Archive for March, 2008

Take Back America!

March 29, 2008

Conference
There was a national “Take Back America” conference held in D.C. a couple of weeks ago put on by the Campaign for America’s Future. One of its major goals was to bring up proposals to reverse extreme inequality and broaden prosperity. It has been difficult to find out exactly what those proposals were, or anything specific about the conference due to a lack of media coverage and it being such a recent ecent. However, it seems that one positive step to come from the conference will be a campaign to mobalize youth, liberal, and minority voters for the comming 2008 election. It’s good to see positive steps like this being taken in an effort to unite people to fight inequality, and to push real solutions into the public arena. Hopefully more information will come out in the near future as to the details of this conference. If you want to take a look at it visit http://www.ourfuture.org/tba-live or http://www.ips-dc.org/events/145.

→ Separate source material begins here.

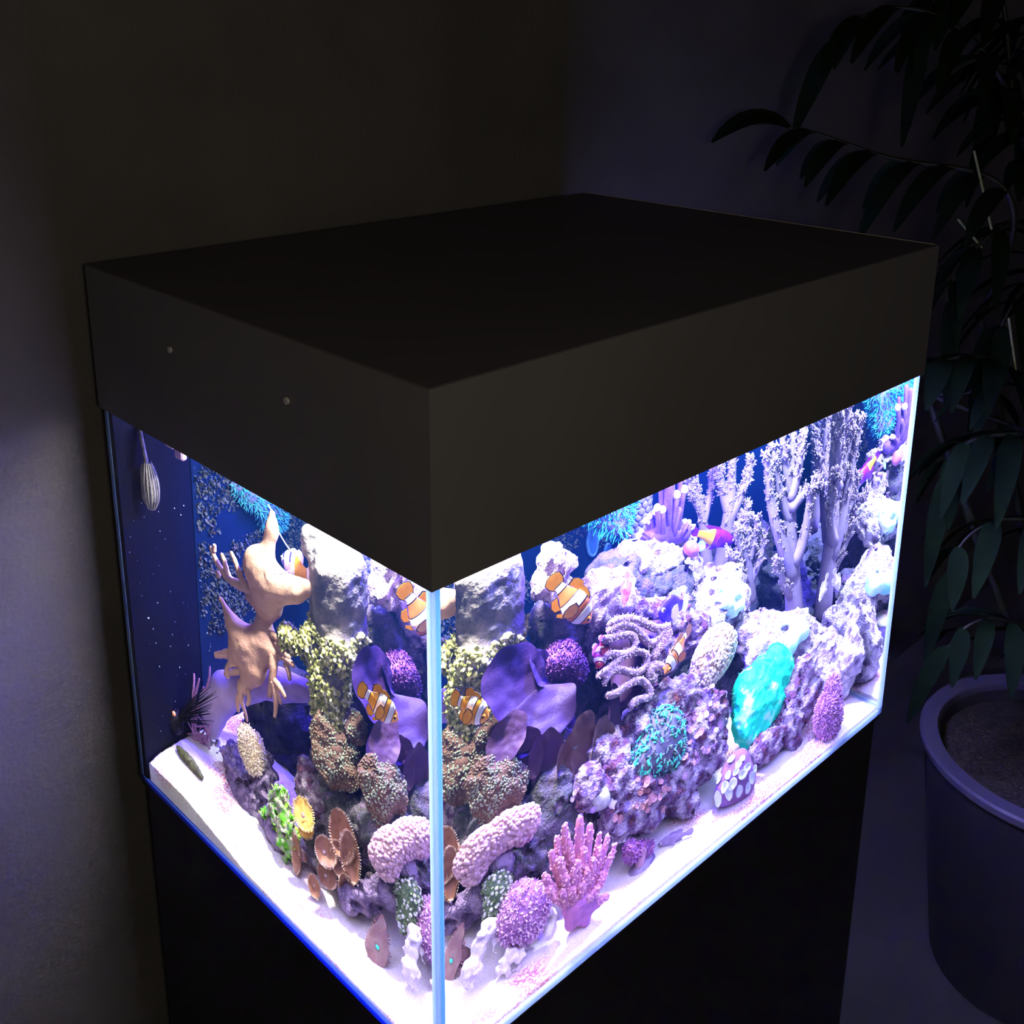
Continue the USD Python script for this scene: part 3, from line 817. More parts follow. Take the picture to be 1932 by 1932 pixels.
t = Thing("zoanthid", "single golden yellow zoanthid polyp at the left front", "coral", L(590, 1560, .088))
polyp(t, L(572, 1537, .072), (-.62, -.52, .55), (0, .2, 1), .0112, .0128, gold, goldf, 31, L(590, 1560, .088), 44, .18, .26, None, gold3)
t = Thing("zoanthid", "smaller pale golden zoanthid polyp folded under the yellow one", "coral", L(585, 1580, .085))
polyp(t, L(576, 1563, .071), (-.5, -.6, .1), (0, .2, 1), .0085, .0078, gold, goldf, 32, L(588, 1580, .085), 30, .3, .22, None, gold3)
for lab, q, n, a, b, sd in [
        ("large tilted brown zoanthid polyp with striped rim, top of the brown cluster", (645, 1575, .088), (-.75, -.45, .35), .0130, .0215, 33),
        ("long brown zoanthid polyp with white rim at the right of the cluster", (662, 1612, .086), (-.80, -.42, .25), .0105, .0215, 34),
        ("cupped round brown zoanthid polyp with bright rim in the middle of the cluster", (611, 1607, .066), (-.55, -.62, .5), .0120, .0130, 35),
        ("narrow brown zoanthid polyp between the cupped one and the long one", (638, 1618, .078), (-.75, -.5, .35), .0082, .0150, 36),
        ("lower cupped zoanthid polyp with pale lip under the middle one", (614, 1652, .064), (-.5, -.6, .6), .0112, .0112, 37),
        ("small pale zoanthid polyp at the lower left of the brown cluster", (592, 1670, .060), (-.7, -.5, .35), .0068, .0098, 38),
        ("brown zoanthid polyp seen edge-on at the left of the cluster", (566, 1612, .074), (-.95, .15, .2), .0066, .0180, 39),
        ("dark brown zoanthid polyp drooping to a point at the bottom of the cluster", (654, 1668, .078), (-.75, -.5, -.15), .0088, .0175, 40)]:
    c = L(*q)
    t = Thing("zoanthid", lab, "coral", c + [.012, .012, -.004])
    polyp(t, c, n, (0, .15, 1), a, b, umber, umberf, sd, c + [.014, .016, -.006], 54, .62, .13, None, umber3)

# ------------------------------------------------------------------ pink bubble coral
pink = M((0.66, 0.44, 0.50), (0.56, 0.36, 0.42), 150, .55, lucent=.15)
t = Thing("bubble_coral", "arched pink bubble-tipped coral beside the front glass corner", "coral", [.10, .10, .075])
bm = sdf([np.r_[.079, .104, .096, .088, .100, .104, .0105, .0105], np.r_[.088, .100, .104, .108, .094, .110, .0105, .0095], np.r_[.108, .094, .110, .129, .089, .110, .0095, .010], np.r_[.079, .104, .096, .080, .099, .088, .010, .0075], np.r_[.120, .091, .108, .123, .09, .1, .008, .007]], .002, .004, .001)
t.part("body", bm, pink)
t.part("bubbles", strewn(bm, 900, bead(1), .0019, 12, .25, .1, sink=-.2), pink, kind="stuff")
t.part("stalk", tube(curve([[.100, .099, .100], [.104, .104, .085], [.108, .112, .065]], 8), .0095, 12), M((0.38, 0.30, 0.40), (0.3, 0.3, 0.24), 60, .7))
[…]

Economic Inequality and the Recession

March 24, 2008

I was recently browsing around to see if the current economic problem our country has been moving towards has been linked at all to the problems we also have with economic inequality.  I found this video that does a little bit of that, and also discusses the implications of the housing crisis for the “forgotten class.”  There has been a big push by the government to introduce a stimulus package into our economic market to try and boost the economy.  Basically, the commentators in the video believe that the economic stimulus package will turn out to give a sense of false hope to people of the lower class.  They will benefit from a little extra money in their pockets, but in the long run, if the stimulus does not fix the economy, many of the these people will actually have more problems as the industries they are most heavily employed by experience job loss and unemployment.  The video continues on with just who the “forgotten class” is, and how many of the recent positive strides they’ve made may be erased by the housing crisis. 

Trickling Down The Risk

March 2, 2008

The trickle down effect has long been the defense of conservative policies and tax plans. Giving tax relief to the upper-income level in assumption that their wealth will somehow raise up the people below them in lower-income levels puts a lot of faith in the goodwill of the wealthy. Looking at the period of “Reaganomics” when this idea was put to full power shows us the actual results of the trickle down ideal. Rather than raising the income of all Americans as the ideal suggests, during the period of 1980 through 1993 it was the wealthiest 25 percent of the country who benefited, while the middle-class remained unaffected, and the bottom fifth actually saw an income decline of 10 percent (Democracy: A Journal of Ideas). Despite these figures people on the supply side of the economic system glorify this period as the “golden age.” It is this blind attitude towards the average person that has led to economic policies which are increasingly leaving people on their own and under high risk in the market.